One-step exfoliation method for plasmonic activation of large-area 2D crystals

TL;DR

This paper introduces a cost-effective, one-step Ag-assisted exfoliation technique for large-area 2D crystals that enhances photoluminescence through surface plasmon interactions, offering a practical alternative to gold-based methods.

Contribution

The study presents a novel Ag-assisted exfoliation method that matches gold-based yields and enhances photoluminescence via surface plasmon coupling, reducing costs and broadening applications.

Findings

Ag films enable efficient exfoliation of large-area 2D monolayers.

Surface roughness of Ag films facilitates surface plasmon generation.
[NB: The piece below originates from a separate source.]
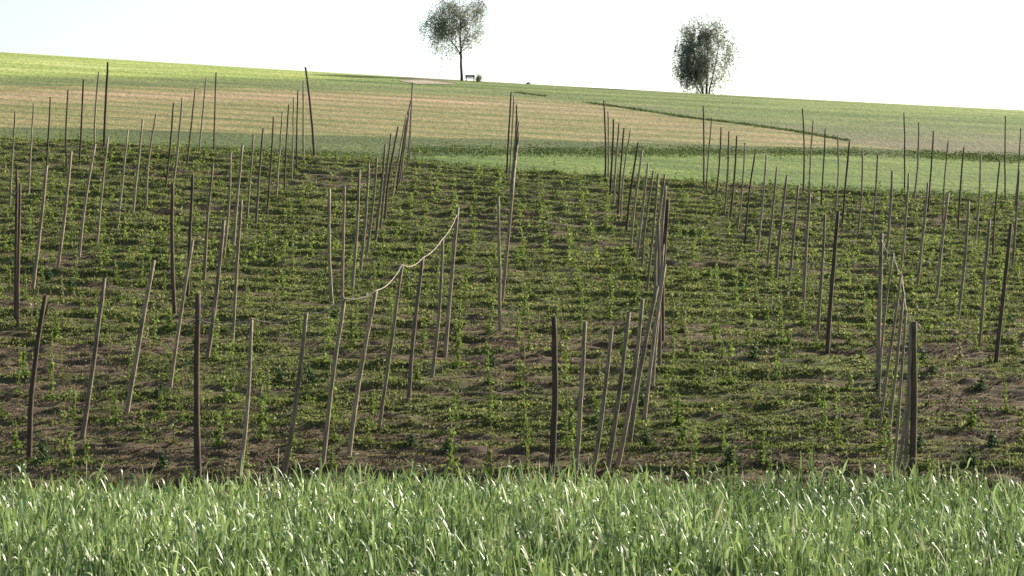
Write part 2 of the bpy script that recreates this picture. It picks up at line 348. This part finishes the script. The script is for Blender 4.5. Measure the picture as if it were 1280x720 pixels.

Enhanced photoluminescence observed due to strong coupling with Ag surface plasmons.

Abstract

Advanced exfoliation techniques are crucial for exploring the intrinsic properties and applications of 2D materials. Though the recently discovered Au-enhanced exfoliation technique provides an effective strategy for preparation of large-scale 2D crystals, the high cost of gold hinders this method from being widely adopted in industrial applications. In addition, direct Au contact could significantly quench photoluminescence (PL) emission in 2D semiconductors. It is therefore crucial to find alternative metals that can replace gold to achieve efficient exfoliation of 2D materials. Here, we present a one-step Ag-assisted method that can efficiently exfoliate many large-area 2D monolayers, where the yield ratio is comparable to Au-enhanced exfoliation method. Differing from Au film, however, the surface roughness of as-prepared Ag films on SiO2/Si substrate is much higher, which facilitates the generation of surface plasmons resulting from the nanostructures formed on the rough Ag surface. More interestingly, the strong coupling between 2D semiconductor crystals (e.g. MoS2, MoSe2) and Ag film leads to a unique PL enhancement that has not been observed in other mechanical exfoliation techniques, which can be mainly attributed to enhanced light-matter interaction as a result of extended propagation of surface plasmonic polariton (SPP). Our work provides a lower-cost and universal Ag-assisted exfoliation method, while at the same offering enhanced SPP-matter interactions.